O analista acrescenta que potenciais divergências não deverão representar ameaças para o futuro dos BRICs.
"Atualmente, existem diferenças entre Estados Unidos e França. E houve divergências entre a Grã-Bretanha de Gordon Brown e a Alemanha de Angela Merkel, mas, ainda assim, o G7 trabalhou bem conjuntamente. Os BRICs passarão pelo mesmo processo. Como na última rodada de negociações de Doha, quando o Brasil seguiu caminho distinto da Índia".
Roett se refere a julho de 2008, durante as discussões em torno da rodada Doha de liberalização do comércio global, em Genebra, quando a Índia travou as negociações ao exigir um mecanismo de salvaguarda especial para a agricultura.
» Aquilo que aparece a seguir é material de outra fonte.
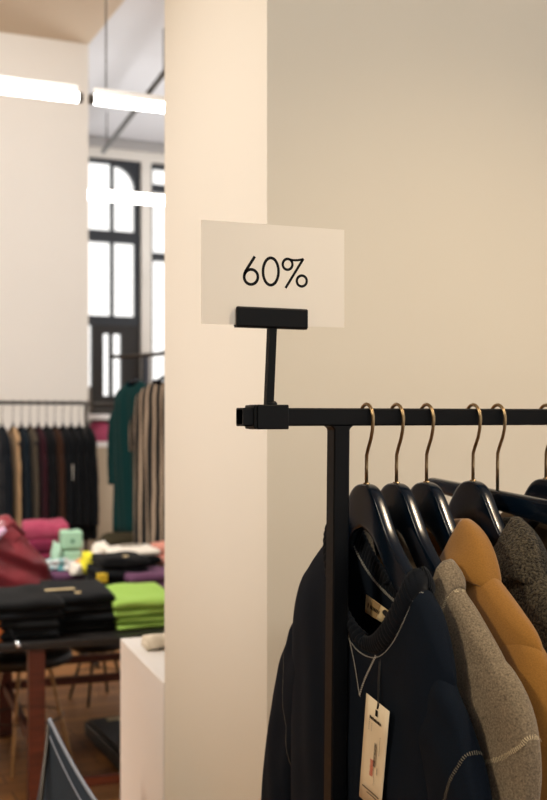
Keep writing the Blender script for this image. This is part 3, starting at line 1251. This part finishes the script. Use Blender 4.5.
# lime stack
p = on_z(137, 631, TZ)
stack('folded_jersey', 'top', (p.x + 0.055, p.y + 0.16, TZ), TROT, 0.27, 0.30, [0.026, 0.028, 0.034, 0.042], M_LIME,
      ['lime green folded top, %s the bright green stack' % k for k in ('lowest of', 'second from the bottom in', 'third from the bottom in', 'uppermost of')], 'lime green folded tops', 11, wedge=0.03)
# black stacks at the table edge
p = on_z(80, 634, TZ)
stack('folded_jeans', 'jeans', (p.x + 0.03, p.y + 0.19, TZ), TROT + 0.06, 0.27, 0.36, [0.040, 0.040, 0.040, 0.040], [M_BLKC, M_BLKD, M_BLKC, M_BLKD],
      ['black folded jeans in the dark stack beside the lime tops, %s' % k for k in ('lowest layer', 'second layer up', 'third layer up', 'uppermost layer')], 'black folded jeans beside the lime stack', 21, wedge=0.02)
p = on_z(24, 642, TZ)
stack('folded_jeans', 'jeans', (p.x + 0.03, p.y + 0.19, TZ), TROT - 0.03, 0.29, 0.34, [0.038, 0.042, 0.038, 0.042], [M_BLKD, M_BLKC, M_BLKD, M_BLKC],
      ['black folded jeans above the front mahogany table leg, %s' % k for k in ('lowest layer', 'second layer up', 'third layer up', 'uppermost layer')], 'black folded jeans above the table leg', 31, wedge=0.02)
p = on_z(-42, 645, TZ)
stack('folded_jeans', 'jeans', (p.x + 0.03, p.y + 0.25, TZ), TROT - 0.03, 0.27, 0.34, [0.05, 0.055], [M_BLKD, M_BLKC],
      ['black folded jeans at the left table end, %s' % k for k in ('lower one', 'upper one')], 'black folded jeans at the table end', 36)


def pile_mesh(w, d, h, seed, amp=0.25, sub=4, fl=0.0):
    """crumpled soft thing resting on a flat base"""
    bm = bmesh.new()
    bmesh.ops.create_icosphere(bm, subdivisions=sub, radius=1)
    vs, fs = [], []
    bm.verts.index_update()
    for v in bm.verts:
        c = v.co
        k = 1 + amp * (noise.noise(c * 1.6 + Vector((seed, 0, 0))) + 0.5 * noise.noise(c * 4.1 + Vector((0, seed, 0))) + 0.35 * abs(noise.noise(c * 7 + Vector((0, 0, seed)))))
        z = c.z * k
        z = max(-0.5, z)
        x, y = (math.copysign(abs(c[i]) ** 0.8, c[i]) * k for i in (0, 1))
        vs.append((x * w / 2, y * d / 2, (z + 0.5) / 1.5 * h))
    fs = [tuple(v.index for v in f.verts) for f in bm.faces]
    bm.free()
    return MB().add(vs, fs)


def pile(name, label, cat, loc, rz, w, d, h, mat, seed, amp=0.25, group=None, parent=None):
    o = pile_mesh(w, d, h, seed, amp).build(name, mat, parent, True)
    o.location = loc
    o.rotation_euler = (0, 0, rz)
    if label:
        tag(o, label, cat, group)
    return o


# burgundy holdall behind the black jeans
M_BURG = plain('burgundy_leather', '#7a2830', 0.36)
p = on_z(14, 597, TZ)
bag = thing('holdall', 'slouching burgundy leather bag behind the black jeans', 'bag', (p.x - 0.035, p.y - 0.02, TZ), TROT)
b = pile_mesh(0.40, 0.26, 0.40, 3.3, 0.14)
# creases and a slumped, folded-over mouth
for v in b.v:
    v.x = (v.x + 0.1) * (1.0 - 0.65 * max(0, v.z / 0.40 - 0.4)) - 0.1
    v.y += 0.018 * math.sin(v.z * 42 + v.x * 21)
    v.x += 0.02 * math.sin(v.z * 17)
b.build('body', M_BURG, bag, True)
MB().tube([(-0.12, -0.10, 0.27), (-0.06, -0.12, 0.355), (0.01, -0.11, 0.395), (0.07, -0.10, 0.33)], [0.012, 0.015, 0.014, 0.012], 10).build('rolled_edge', M_BURG, bag, True)
lil = MB().tube([(-0.17, -0.14, 0.27), (-0.10, -0.16, 0.315), (-0.03, -0.14, 0.365)], [0.02, 0.024, 0.016], 10).build('lilac_highlight', plain('lilac_sheen', '#c9a3bd', 0.4), bag, True)  # painted highlight: pale lilac roll stands in for the sheen on the leather
MB().tube([(-0.09, -0.13, 0.02), (-0.085, -0.15, 0.14), (-0.08, -0.15, 0.25)], 0.004, 6).build('seam', plain('burgundy_seam', '#a03a48', 0.5), bag, True)

# magenta quilted stack
ZT2 = 0.80
p = on_z(42, 567, ZT2)
stack('folded_jacket', 'jacket', (p.x + 0.05, p.y + 0.12, ZT2), TROT, 0.25, 0.24, [0.075, 0.075, 0.095], [M_DPINK, M_DPINK, M_PINK],
      ['magenta quilted jacket folded at the base of the pink stack', 'magenta quilted jacket folded in the middle of the pink stack', 'brighter pink quilted jacket folded on top of the pink stack'],
      'folded magenta jackets', 41, layers=2)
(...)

Na ocasião, o Brasil foi um dos países que adotou posição distinta da indiana.
O especialista acredita que outras nações poderão, em breve, aderir ao bloco, como a Coreia do Sul ou a África do Sul, que já participa, inclusive, de outro grupo similar, o Ibas, integrado ainda por Índia e Brasil.
Ao mesmo tempo, a Rússia, que enfrenta séria crise econômica, é considerada o país mais vulnerável dos BRICs.
"A Rússia é seguramente uma economia pequena, quando comparada com os demais países (do bloco). E alguns colegas em Washington já falam que o bloco deveria ser chamado de BICs. A Rússia tem petróleo e gás. Quando os preços estão altos, ela conta com um lugar na mesa. Quando estão baixos, não. Mas é uma potência nuclear, que conta com uma posição geográfica estratégica, por isso faz sentido incluí-la no bloco."
Poder militar
Entre as nações dos BRICs, o Brasil é o único que não possui armas nucleares e que não é uma potência militar, mas isso, na visão do especialista, não reduz o poder do país frente aos outros membros do bloco, apenas expressa suas particularidades.
"O Brasil não está em uma região em que precisa de poderio militar. Não possui ameaças militares à beira de sua fronteira, como a Índia enfrenta com o Paquistão ou como a China encara com Taiwan. Mas, ainda que o país não esteja em uma região em que precise de um grande Exército, certamente veremos nos próximos anos um crescimento do orçamento militar do país", afirma.
"Nos próximos cinco ou seis anos, o Brasil contará com um submarino nuclear e a verba destinada à Marinha deverá crescer devido à descoberta de Júpiter e Tupi", diz Roett, referindo-se aos dois gigantescos poços petrolíferos descobertos na camada pré-sal da Bacia de Santos.